自分の頭で考えて選択する力を養う
最も重要な人生の土台とは?
子どもの「やりたい」という気持ちを尊重することは、もちろん大切です。しかし、「やるべきこと」から目を背けてしまっては本末転倒です。
プログラミング好きな10歳の子の例で言えば、夜中まで好きなことに没頭できるのは、一見すると自由な環境です。しかしその結果、翌日の学校生活にも影響が及んでいます。これは、自由というよりも、生活の土台が揺らいでいる「放任」の状態と言えるのではないでしょうか。
自由とは、単に「好きなように振る舞うこと」ではなく、明確な枠組みやルールの中で、自分の意思で選択し、行動することを指します(心理学者エドワード・L・デシらが提唱した「自己決定理論」による)。
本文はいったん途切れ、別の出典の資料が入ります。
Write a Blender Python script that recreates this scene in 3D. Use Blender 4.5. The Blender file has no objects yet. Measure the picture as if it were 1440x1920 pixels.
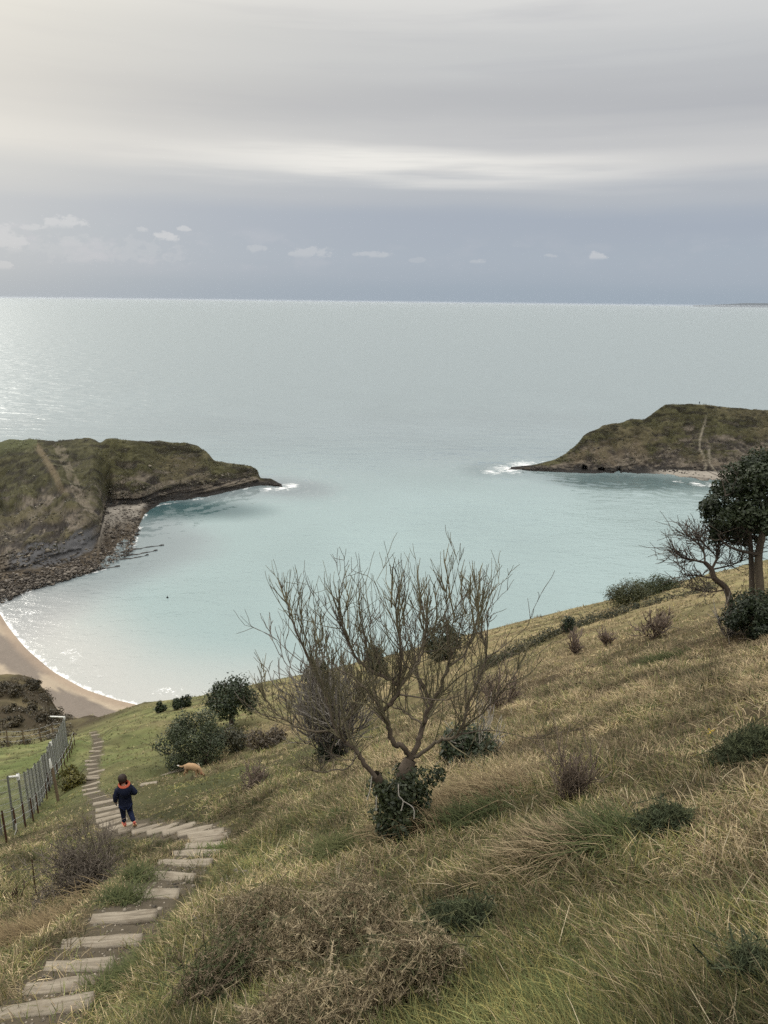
import bpy, math, random
import numpy as np
from mathutils import Matrix, Vector
RNG = np.random.default_rng(7); random.seed(7)
C = bpy.context.scene.collection
F = 1387.0; PITCH = math.radians(15.9); ROLL = 0.0118; HC = 80.0
cp, sp, cr_, sr_ = math.cos(PITCH), math.sin(PITCH), math.cos(ROLL), math.sin(ROLL)

# ------------------------------------------------------------------ survey: bearing of a photo point
def ray(px, py):
    px = np.asarray(px, float); py = np.asarray(py, float)
    u0 = (px - 720) / F; v0 = (960 - py) / F
    u = u0 * cr_ - v0 * sr_; v = v0 * cr_ + u0 * sr_
    return np.stack([u, cp + v * sp, -sp + v * cp], -1)
def at(px, py, D):
    return np.array([0, 0, HC]) + ray(px, py) * np.asarray(D, float)[..., None]
def at_range(px, py, R):
    d = ray(px, py); h = np.hypot(d[..., 0], d[..., 1])
    return np.array([0, 0, HC]) + d * (np.asarray(R, float) / h)[..., None]
def sea_range(px, py):
    d = ray(px, py); return np.hypot(d[..., 0], d[..., 1]) * HC / -d[..., 2]

# ------------------------------------------------------------------ noise
def _h(ix, iy, s):
    n = (ix * 374761393 + iy * 668265263 + s * 1442695041) & 0x7fffffff
    n = ((n ^ (n >> 13)) * 1274126177) & 0x7fffffff
    n = ((n ^ (n >> 15)) * 2246822519) & 0x7fffffff; n = ((n ^ (n >> 12)) * 1597334677) & 0x7fffffff
    return ((n ^ (n >> 16)) & 0xffff) / 65535.0
def vn(x, y, s=0):
    x = np.asarray(x, float); y = np.asarray(y, float)
    ix = np.floor(x).astype(np.int64); iy = np.floor(y).astype(np.int64)
    fx = x - ix; fy = y - iy; fx = fx * fx * (3 - 2 * fx); fy = fy * fy * (3 - 2 * fy)
    a = _h(ix, iy, s) * (1 - fx) + _h(ix + 1, iy, s) * fx
    b = _h(ix, iy + 1, s) * (1 - fx) + _h(ix + 1, iy + 1, s) * fx
    return (a * (1 - fy) + b * fy) * 2 - 1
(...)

つまり本当の自由とは、守るべきルールの土台があって初めて成り立つのです。そして、子どものうちに身に付けないと、大人になって取り返しのつかないことになる最も重要な人生の土台とは、「基本的な生活習慣」だと私は思います。
「どんなに遅くても小学生のうちは夜10時には寝る」といった生活習慣があるからこそ、その時間までに何をすべきか、子どもは自分で考えるようになります。「まず宿題を片付けよう」「今日はゲームをしてもOKな日にしよう」「来週の発表会に向けた準備をしよう」などと、自分の頭で考えて選択する力が養われるのです。
未就学児、幼稚園や保育園の環境を振り返ってみましょう。園には、遊具の片付けや順番を守るといった細かなルールがいくつもあったと思います。ルールがあるからこそ、幼い子どもたちは安全な環境の中で心地良く、そして本当の意味で自由に遊ぶことができたはずです。
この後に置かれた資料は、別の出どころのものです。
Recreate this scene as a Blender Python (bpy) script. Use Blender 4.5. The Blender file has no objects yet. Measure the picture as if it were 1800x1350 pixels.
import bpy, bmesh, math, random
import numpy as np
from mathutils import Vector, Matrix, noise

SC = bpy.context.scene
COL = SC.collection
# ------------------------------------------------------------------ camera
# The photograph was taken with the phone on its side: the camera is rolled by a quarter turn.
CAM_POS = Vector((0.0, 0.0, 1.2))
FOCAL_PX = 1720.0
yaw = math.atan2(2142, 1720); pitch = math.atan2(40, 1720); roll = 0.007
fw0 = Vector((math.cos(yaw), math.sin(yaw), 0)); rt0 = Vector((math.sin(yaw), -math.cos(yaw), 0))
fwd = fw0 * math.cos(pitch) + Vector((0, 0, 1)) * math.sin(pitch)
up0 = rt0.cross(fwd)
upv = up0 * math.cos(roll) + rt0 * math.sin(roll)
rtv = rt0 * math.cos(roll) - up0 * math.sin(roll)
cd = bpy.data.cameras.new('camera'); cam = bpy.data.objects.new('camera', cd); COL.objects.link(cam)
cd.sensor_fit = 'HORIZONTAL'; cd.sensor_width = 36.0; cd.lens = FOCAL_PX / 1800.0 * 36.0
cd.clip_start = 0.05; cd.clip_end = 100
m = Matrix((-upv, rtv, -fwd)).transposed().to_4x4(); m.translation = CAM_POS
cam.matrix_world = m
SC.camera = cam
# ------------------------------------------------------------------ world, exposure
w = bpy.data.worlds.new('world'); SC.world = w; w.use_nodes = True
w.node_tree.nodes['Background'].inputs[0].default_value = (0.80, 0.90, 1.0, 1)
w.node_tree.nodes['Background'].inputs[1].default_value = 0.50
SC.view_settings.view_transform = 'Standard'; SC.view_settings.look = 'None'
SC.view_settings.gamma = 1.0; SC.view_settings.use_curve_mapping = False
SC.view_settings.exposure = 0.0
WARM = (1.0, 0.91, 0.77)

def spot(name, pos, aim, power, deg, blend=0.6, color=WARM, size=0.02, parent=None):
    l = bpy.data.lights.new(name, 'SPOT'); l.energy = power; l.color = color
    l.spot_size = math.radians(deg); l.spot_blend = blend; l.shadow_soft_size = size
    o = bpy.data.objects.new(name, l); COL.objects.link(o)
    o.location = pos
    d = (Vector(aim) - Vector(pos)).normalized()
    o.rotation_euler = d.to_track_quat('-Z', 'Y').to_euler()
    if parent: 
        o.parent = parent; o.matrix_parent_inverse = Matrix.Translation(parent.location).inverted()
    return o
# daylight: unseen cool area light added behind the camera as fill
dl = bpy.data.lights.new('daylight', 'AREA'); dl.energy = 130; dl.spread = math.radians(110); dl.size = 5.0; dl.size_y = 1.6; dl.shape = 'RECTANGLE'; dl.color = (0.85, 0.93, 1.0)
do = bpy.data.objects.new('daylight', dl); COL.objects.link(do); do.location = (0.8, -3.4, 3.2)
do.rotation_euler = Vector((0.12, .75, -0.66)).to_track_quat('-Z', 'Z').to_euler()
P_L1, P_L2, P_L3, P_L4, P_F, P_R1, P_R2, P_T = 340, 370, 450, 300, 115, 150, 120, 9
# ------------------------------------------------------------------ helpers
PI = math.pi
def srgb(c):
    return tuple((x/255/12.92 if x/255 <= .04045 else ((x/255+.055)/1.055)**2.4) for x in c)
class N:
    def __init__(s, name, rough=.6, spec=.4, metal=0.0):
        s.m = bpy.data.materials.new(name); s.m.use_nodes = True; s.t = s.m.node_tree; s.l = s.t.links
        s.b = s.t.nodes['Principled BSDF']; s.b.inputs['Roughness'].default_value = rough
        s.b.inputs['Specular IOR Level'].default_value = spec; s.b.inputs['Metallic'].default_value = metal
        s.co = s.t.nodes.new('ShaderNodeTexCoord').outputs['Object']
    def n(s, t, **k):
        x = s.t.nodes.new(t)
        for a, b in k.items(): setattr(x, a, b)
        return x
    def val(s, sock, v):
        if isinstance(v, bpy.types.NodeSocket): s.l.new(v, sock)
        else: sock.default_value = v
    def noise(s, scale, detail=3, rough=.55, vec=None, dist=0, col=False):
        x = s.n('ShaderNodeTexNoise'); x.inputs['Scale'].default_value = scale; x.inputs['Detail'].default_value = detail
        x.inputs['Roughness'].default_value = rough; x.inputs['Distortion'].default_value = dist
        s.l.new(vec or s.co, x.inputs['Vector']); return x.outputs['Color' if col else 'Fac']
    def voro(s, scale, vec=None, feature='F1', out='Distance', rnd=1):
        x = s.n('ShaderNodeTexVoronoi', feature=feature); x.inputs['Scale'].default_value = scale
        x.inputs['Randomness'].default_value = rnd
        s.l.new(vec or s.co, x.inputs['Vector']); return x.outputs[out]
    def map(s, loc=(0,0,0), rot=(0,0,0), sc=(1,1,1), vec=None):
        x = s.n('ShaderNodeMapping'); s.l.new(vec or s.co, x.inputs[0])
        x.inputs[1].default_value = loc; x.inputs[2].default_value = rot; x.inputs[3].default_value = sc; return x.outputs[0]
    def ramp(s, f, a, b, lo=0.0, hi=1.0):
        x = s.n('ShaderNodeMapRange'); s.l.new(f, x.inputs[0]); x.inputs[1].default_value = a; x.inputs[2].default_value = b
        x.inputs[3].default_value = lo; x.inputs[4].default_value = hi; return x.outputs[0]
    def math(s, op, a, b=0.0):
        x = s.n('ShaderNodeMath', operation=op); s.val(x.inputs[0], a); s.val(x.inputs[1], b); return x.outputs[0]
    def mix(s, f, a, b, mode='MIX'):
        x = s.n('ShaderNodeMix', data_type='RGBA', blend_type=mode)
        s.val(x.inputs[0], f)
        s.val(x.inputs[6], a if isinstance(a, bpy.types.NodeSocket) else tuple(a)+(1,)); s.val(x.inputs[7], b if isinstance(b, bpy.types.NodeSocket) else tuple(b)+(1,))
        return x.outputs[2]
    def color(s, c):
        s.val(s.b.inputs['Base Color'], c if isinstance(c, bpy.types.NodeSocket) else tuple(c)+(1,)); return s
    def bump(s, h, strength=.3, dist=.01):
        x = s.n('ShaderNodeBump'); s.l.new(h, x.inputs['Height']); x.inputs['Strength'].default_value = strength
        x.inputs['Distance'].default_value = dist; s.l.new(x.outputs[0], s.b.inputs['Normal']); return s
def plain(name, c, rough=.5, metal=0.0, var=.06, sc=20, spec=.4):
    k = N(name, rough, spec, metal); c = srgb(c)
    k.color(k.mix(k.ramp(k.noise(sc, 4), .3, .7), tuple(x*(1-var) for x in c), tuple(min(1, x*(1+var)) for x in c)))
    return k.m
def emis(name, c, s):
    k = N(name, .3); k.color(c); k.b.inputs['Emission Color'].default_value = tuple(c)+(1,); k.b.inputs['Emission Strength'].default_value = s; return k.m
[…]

このルールが小学生になったからって、急に「ナシ」になることはあり得ません。ルールも何もない無法地帯で、子どもが安心して心から自由に遊び、学び、成長できるなんてあり得ません。
「自由」と「放任」の線引きは、子育てにおける非常に重要なテーマです。私は、「『そのまま』でいいけれど、『そのまま』ではいけない」という言葉で表現しています。
尊重すべき「そのまま」
子どもの個性や好奇心、興味関心は、その子の内側から湧き出るエネルギーの源であり、最大限に尊重し、伸ばしてあげるべきもの。
放任してはいけない「そのまま」
基本的な生活習慣や、やるべき責任。睡眠、食事、片付け、宿題といった、誰もが少し面倒に感じること。これらは子どもの心と体の土台を作る、何よりも重要な要素。